(begin)

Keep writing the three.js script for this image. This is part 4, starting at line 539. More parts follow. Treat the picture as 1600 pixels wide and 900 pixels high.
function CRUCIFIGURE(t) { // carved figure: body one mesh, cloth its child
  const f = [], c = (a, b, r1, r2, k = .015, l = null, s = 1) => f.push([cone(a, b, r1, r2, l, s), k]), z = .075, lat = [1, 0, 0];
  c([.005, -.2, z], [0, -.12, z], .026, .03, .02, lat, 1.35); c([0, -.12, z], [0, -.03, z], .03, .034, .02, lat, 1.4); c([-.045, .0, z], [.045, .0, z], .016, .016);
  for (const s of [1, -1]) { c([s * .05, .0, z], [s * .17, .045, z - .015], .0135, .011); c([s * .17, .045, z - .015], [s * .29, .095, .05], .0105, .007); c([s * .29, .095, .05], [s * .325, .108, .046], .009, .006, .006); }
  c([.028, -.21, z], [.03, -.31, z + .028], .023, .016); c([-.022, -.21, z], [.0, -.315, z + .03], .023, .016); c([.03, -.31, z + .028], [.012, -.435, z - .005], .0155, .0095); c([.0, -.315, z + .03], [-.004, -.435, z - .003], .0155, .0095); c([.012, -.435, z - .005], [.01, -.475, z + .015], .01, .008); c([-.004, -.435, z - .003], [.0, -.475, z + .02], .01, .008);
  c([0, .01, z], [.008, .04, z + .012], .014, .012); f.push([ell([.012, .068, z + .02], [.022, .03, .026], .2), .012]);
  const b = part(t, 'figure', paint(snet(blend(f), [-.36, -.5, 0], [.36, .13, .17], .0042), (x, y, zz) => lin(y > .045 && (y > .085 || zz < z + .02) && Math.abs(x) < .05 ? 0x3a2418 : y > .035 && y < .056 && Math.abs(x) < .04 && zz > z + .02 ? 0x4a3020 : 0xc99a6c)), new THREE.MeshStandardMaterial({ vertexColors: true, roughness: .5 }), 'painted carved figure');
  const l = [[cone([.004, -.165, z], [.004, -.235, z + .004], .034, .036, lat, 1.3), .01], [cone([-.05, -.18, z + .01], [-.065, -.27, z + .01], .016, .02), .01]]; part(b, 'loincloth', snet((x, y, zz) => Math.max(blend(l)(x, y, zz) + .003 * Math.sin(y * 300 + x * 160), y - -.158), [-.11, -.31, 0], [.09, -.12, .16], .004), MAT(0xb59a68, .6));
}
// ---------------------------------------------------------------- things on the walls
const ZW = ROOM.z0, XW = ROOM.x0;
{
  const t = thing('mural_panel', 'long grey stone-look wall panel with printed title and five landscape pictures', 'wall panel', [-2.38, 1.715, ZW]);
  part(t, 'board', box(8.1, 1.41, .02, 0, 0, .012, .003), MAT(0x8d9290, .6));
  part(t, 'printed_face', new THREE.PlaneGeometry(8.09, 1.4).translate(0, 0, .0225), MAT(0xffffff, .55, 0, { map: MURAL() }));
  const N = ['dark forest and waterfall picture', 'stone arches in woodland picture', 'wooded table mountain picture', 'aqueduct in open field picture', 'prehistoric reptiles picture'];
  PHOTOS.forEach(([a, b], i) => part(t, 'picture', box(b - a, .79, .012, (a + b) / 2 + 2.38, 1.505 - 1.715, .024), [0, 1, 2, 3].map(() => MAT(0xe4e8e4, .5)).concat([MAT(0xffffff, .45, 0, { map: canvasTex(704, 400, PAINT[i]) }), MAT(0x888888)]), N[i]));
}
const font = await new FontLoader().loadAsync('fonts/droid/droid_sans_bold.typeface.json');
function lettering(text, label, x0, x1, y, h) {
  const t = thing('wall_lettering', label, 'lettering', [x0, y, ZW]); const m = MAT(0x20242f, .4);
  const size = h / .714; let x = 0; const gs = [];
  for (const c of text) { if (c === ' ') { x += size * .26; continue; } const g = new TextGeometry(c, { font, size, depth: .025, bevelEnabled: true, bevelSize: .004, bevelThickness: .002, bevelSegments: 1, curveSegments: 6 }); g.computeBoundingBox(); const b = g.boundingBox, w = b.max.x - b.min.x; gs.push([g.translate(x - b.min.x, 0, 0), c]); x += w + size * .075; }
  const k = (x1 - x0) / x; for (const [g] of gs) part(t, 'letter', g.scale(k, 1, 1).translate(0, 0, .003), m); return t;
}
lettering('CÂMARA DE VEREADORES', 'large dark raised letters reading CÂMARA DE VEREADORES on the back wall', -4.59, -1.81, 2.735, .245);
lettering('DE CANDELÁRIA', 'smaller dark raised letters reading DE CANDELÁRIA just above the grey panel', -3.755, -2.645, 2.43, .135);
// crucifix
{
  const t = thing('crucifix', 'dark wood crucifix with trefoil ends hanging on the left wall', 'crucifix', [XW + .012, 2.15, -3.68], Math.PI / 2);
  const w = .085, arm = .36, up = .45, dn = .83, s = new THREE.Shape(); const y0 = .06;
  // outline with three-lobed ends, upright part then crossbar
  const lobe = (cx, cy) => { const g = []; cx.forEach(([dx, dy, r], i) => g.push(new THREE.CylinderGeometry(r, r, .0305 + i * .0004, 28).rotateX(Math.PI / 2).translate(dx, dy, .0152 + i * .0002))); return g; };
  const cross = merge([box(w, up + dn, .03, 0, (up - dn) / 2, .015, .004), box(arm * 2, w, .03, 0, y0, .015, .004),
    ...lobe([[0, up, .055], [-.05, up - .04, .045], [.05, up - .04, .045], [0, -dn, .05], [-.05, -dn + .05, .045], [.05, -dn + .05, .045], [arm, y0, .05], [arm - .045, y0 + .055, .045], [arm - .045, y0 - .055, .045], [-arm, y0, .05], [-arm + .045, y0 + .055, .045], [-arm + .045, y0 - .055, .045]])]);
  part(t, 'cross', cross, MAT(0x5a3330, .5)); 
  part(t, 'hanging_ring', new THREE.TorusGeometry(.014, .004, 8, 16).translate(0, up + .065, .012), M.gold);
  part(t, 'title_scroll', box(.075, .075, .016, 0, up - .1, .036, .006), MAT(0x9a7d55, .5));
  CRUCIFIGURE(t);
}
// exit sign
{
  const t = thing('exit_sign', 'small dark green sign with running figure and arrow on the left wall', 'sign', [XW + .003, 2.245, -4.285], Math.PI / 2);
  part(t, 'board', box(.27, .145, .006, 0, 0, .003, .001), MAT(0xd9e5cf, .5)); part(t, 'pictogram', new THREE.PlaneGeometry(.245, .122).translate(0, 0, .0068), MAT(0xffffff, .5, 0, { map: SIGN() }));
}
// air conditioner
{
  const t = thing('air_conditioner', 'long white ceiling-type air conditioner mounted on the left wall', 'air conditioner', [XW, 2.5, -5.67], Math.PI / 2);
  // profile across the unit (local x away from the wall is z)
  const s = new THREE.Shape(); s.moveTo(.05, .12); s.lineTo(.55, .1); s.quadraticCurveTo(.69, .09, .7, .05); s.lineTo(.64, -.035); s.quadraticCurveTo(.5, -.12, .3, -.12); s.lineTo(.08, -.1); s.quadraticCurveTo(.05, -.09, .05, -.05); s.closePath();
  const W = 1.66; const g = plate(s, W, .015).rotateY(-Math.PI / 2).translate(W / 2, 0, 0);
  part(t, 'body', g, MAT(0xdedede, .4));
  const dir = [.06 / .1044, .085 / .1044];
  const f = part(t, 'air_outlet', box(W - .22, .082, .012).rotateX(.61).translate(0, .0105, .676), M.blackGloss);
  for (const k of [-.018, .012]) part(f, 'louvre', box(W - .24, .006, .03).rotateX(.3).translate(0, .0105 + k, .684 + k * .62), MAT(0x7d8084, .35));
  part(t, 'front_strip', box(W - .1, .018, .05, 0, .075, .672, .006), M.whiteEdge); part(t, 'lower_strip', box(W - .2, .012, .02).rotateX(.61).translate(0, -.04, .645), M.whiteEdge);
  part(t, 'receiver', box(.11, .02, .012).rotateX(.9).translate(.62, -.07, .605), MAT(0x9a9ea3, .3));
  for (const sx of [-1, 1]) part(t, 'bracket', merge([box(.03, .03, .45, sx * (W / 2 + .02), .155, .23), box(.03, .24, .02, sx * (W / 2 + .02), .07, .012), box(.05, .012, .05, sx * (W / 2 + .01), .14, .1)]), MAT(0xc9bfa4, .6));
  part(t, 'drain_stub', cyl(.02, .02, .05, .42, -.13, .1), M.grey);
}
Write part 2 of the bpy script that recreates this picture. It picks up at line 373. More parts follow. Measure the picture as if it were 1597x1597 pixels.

(end)

▶ **WHAT TO PRODUCE**
Pick out the lines above that hold the string "follow" and show them.

▶ **ANSWER**
Keep writing the three.js script for this image. This is part 4, starting at line 539. More parts follow. Treat the picture as 1600 pixels wide and 900 pixels high.
Write part 2 of the bpy script that recreates this picture. It picks up at line 373. More parts follow. Measure the picture as if it were 1597x1597 pixels.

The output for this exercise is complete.